Books Bygone: “Much that is of Value”
Marica Bernstein

“The child of the fourth reader grade has a wide enough vocabulary to be able to understand the larger part of standard literature. As to his psychological development at this period, he is always interested in such stories as the Greek and Norse mythology contain.

“Much that is of value in the classical course of a college may be brought into the life of a child who never goes beyond the fourth and fifth readers, if proper matter is introduced to him in the right way.”

Thus begins the preface for teachers in Johnson’s Fourth Reader (1897). Think about that! If properly introduced to “standard literature,” even if you flunk out of middle-school, you’ll be acquainted with the larger part, as is a college graduate. The material does have to be presented in the proper fashion, though. The publisher suggests that teachers in earlier grades should “tell the stories in the course of regular work, so that, when the child is brought face to face with the task of reading the originals in the fourth grade, he welcomes the story as an old and dear friend.” The difficulties of vocabulary then “vanish,” and the goals of developing a taste for good literature and increased vocabulary are met.

The names of the authors whose work is included are too many to list here.
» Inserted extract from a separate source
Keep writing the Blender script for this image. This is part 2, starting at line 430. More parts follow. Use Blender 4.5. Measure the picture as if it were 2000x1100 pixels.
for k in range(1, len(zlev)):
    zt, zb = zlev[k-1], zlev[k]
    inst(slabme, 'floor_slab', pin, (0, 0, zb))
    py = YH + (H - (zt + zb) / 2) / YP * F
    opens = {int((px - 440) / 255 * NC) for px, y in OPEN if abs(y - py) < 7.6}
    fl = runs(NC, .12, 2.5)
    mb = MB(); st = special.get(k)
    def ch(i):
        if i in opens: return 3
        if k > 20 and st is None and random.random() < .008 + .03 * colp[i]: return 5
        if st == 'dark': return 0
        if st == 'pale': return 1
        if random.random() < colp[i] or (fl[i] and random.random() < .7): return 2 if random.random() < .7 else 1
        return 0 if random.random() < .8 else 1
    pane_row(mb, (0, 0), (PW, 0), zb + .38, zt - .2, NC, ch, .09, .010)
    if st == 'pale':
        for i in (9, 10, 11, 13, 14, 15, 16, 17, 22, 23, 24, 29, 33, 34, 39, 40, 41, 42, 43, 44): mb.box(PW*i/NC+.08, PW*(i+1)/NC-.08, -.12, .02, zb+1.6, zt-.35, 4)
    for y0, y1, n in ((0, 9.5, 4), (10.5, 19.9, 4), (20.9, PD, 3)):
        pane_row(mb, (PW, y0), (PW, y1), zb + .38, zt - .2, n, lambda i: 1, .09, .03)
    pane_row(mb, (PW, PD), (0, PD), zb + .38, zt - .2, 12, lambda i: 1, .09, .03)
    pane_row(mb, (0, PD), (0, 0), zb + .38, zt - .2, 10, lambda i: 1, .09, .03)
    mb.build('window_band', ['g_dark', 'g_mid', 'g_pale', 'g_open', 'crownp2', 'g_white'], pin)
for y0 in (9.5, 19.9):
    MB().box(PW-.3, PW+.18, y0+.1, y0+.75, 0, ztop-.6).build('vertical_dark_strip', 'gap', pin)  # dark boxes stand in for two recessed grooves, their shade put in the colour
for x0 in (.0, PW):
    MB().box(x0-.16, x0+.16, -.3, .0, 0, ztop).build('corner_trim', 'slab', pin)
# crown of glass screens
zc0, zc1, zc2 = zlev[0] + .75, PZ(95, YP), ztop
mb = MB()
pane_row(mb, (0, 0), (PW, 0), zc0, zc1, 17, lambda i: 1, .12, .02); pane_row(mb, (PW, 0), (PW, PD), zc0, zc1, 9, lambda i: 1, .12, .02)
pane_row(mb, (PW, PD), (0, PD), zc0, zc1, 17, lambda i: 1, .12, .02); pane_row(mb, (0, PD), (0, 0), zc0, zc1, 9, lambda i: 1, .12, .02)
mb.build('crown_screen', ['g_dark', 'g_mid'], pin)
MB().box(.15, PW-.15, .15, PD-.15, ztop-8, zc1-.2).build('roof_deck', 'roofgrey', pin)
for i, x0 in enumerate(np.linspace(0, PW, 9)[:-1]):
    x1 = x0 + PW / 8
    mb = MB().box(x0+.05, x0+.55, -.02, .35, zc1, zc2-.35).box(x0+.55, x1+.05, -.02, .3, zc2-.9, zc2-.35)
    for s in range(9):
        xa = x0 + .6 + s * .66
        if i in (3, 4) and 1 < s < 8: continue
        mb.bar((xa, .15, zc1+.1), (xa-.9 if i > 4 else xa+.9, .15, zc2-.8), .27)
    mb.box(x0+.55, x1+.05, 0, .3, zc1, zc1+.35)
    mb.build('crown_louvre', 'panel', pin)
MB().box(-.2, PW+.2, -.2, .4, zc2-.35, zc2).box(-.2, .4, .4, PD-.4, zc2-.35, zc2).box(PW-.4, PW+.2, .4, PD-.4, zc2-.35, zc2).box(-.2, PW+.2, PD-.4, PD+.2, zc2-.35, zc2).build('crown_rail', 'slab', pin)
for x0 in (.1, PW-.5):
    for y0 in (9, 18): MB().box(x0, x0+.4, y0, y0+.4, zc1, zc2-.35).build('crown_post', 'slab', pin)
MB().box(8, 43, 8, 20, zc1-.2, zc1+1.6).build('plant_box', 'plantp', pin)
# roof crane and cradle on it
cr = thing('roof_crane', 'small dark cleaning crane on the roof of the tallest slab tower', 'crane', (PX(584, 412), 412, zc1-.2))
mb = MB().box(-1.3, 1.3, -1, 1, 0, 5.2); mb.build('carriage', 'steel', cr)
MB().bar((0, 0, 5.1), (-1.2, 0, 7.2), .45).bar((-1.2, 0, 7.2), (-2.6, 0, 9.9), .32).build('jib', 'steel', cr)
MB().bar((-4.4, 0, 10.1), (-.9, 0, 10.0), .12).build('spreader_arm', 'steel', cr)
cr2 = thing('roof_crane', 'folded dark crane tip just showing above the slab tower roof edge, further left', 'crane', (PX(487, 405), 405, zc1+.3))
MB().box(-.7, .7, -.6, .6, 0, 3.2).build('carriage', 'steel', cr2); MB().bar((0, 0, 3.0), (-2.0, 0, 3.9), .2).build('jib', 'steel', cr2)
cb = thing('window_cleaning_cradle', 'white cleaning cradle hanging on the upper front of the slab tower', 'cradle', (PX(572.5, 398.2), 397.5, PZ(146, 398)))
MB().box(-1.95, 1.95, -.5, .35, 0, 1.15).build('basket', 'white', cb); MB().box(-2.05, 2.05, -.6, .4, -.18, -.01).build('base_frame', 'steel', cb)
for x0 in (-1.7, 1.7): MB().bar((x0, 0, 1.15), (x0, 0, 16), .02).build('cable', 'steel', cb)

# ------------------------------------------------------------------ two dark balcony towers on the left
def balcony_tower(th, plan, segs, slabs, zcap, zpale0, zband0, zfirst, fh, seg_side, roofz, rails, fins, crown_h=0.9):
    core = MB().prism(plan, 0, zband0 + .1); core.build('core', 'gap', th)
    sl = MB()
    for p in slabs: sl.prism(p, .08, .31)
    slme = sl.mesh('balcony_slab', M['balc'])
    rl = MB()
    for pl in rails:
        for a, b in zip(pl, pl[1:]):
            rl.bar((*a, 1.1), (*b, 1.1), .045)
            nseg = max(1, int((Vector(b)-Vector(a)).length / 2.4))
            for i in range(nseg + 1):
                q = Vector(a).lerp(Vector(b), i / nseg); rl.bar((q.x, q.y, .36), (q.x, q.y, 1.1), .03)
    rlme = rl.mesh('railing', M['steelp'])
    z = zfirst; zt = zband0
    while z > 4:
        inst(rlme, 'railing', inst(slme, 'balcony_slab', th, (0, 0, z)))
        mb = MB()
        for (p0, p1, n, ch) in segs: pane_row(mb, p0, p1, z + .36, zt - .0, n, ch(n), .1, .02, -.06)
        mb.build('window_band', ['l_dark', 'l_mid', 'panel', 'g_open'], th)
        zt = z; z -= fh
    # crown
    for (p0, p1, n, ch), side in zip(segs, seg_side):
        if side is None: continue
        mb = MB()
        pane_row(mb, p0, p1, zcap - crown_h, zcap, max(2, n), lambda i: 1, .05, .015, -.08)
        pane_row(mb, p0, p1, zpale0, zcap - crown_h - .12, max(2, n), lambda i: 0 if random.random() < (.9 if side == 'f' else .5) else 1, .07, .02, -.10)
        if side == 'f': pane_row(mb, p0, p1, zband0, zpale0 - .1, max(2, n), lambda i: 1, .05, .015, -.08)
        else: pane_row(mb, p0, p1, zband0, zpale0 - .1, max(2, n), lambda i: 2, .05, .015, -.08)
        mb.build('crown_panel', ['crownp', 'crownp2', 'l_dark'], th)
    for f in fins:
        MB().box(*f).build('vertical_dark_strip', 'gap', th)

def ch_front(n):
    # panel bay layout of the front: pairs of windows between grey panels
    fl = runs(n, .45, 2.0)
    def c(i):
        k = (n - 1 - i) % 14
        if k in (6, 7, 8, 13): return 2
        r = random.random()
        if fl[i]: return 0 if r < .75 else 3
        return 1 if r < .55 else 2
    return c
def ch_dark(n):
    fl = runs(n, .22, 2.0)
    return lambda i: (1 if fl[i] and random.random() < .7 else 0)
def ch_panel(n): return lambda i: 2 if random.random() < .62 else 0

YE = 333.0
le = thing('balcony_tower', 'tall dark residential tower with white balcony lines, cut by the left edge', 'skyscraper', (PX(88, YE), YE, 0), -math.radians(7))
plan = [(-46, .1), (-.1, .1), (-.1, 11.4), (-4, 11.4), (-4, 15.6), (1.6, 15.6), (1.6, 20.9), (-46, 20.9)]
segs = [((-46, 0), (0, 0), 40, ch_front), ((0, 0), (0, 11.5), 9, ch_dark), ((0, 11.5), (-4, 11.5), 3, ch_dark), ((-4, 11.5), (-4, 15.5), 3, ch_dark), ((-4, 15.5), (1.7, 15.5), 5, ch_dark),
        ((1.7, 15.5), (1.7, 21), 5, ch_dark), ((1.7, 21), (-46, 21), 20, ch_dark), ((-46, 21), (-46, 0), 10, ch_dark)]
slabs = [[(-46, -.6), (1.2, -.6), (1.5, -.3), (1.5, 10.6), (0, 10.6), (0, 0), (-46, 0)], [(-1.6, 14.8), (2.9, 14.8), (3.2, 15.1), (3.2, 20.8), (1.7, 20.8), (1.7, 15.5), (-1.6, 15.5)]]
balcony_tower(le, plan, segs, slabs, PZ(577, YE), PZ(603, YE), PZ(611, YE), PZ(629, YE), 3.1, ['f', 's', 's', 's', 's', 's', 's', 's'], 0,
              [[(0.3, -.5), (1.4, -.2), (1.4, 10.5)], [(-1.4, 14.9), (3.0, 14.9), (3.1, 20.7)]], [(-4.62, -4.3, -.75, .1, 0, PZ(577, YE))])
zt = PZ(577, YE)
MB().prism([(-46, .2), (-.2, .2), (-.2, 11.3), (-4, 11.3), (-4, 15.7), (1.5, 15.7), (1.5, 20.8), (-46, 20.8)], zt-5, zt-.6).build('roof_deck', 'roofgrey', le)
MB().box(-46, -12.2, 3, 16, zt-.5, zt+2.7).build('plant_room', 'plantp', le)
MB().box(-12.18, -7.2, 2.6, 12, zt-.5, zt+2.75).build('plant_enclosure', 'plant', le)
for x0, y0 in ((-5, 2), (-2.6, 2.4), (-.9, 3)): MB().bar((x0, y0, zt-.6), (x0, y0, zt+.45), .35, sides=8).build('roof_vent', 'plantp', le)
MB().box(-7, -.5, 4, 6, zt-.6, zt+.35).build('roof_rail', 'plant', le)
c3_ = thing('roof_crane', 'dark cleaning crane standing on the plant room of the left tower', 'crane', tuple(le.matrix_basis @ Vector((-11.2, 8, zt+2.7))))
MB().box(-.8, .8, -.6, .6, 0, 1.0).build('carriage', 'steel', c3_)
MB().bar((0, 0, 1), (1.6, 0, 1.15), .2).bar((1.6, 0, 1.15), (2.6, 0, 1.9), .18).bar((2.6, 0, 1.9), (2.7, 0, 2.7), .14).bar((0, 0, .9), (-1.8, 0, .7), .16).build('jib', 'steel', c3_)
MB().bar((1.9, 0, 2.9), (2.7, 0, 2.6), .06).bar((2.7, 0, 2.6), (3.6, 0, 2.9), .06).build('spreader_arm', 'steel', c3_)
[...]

These are a few that were familiar to me. (I am not smarter than a fourth-grader from over a century ago.) Hans Christian Andersen, Alfred, Lord Tennyson, John Greenleaf Whittier, Longfellow. Robert and Elizabeth Browning, Dickens, Theodore Roosevelt talking about the love song of a mocking bird, and Helen Keller telling her life story as a twelve year old.

The names, of course, give a clue as to the content, but do not fully reveal the charm of this bygone book. There are short poems– remember “The Spider and the Fly” which reminds children to “ne’er give heed’ to “idle, silly, flattering words?”– brief entries about science and nature. In “Sugar-Making in Louisiana” we learn that “near the middle of October, carts drawn by four mules bring green loads of purple sugar cane, and deposit them in the large shed, where it is picked up by women and boys and placed, as evenly as possible on the ‘carrier’.”

The short entries punctuate longer poems such as “Death of Baldur” (extracted from an even longer Longfellow poem), and still longer stories about Ulysses and Circe (Charles Lamb), The Black Brothers (John Ruskin), and Christian and the Lion (from Pilgrim’s Progress by Bunyan).

Of course, there are included life-lessons students should take to heart: “Labor to keep alive in your breast that little spark of celestial fire called conscience. Speak not evil of the absent, for it is unjust. Let your recreations be manful, not sinful. Associate yourself with men of good quality, if you esteem your own reputation. When you speak of God or His attributes, let it be seriously, in reverence,” all from Washington’s Rules of Conduct.